To break the figures down
Of those who voted Leave in the 2016 referendum:
15% now think it was wrong to Leave, 10% now don't know. (Just?) 75% still think it was right.
6% of Remain Voters now think it was right to leave and 4% don't know.
Of those who voted Tory in the 2019 GE:
71% think it was right, 22% think it was wrong, 7% don't know.
Of those who still intend to vote Conservative:
75% think it was right, 19% think it was wrong and 6% don't know.
I wonder if that means 3-4% have been put off voting Tory because of Brexit now?
The over 65's are still 59% think it was right to leave, 37% wrong.
In 2016 it was 61:39 of those who voted, so not much change in that demographic, which is almost 1/4 of the voting population and they have an 80% turnout. The over 65's constitute 30% of the voting public.

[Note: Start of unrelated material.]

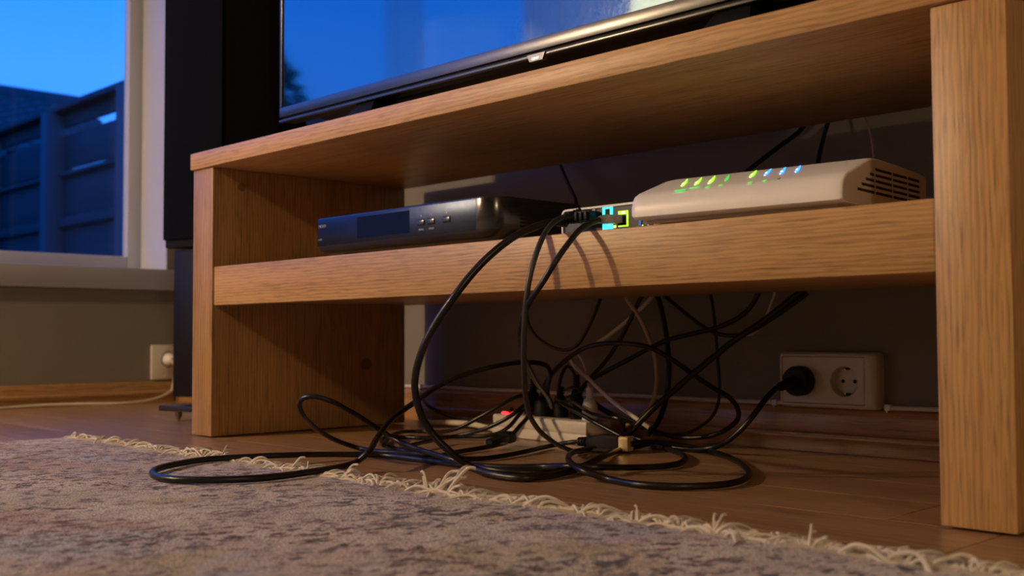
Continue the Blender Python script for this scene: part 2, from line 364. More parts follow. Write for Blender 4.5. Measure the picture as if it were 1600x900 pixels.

It is unlikely that the EU will welcome the UK back with open arms until there is a consistent period of polling that shows significant support for EU membership, so, unless there are some very cold winters and the energy crisis is prolonged, it would seem like it needs a good 10 years before rejoin is on the table, on the basis the gap needs another 5 years to widen more and then 5 years to show we aren't going to change our minds like a flighty teenager.
Starmer's approach is pragmatic. Say we aren't rejoining, since it's not going to happen for a while anyway, while all time put everything in place to make it possible with the added benefit of mitigating the damage.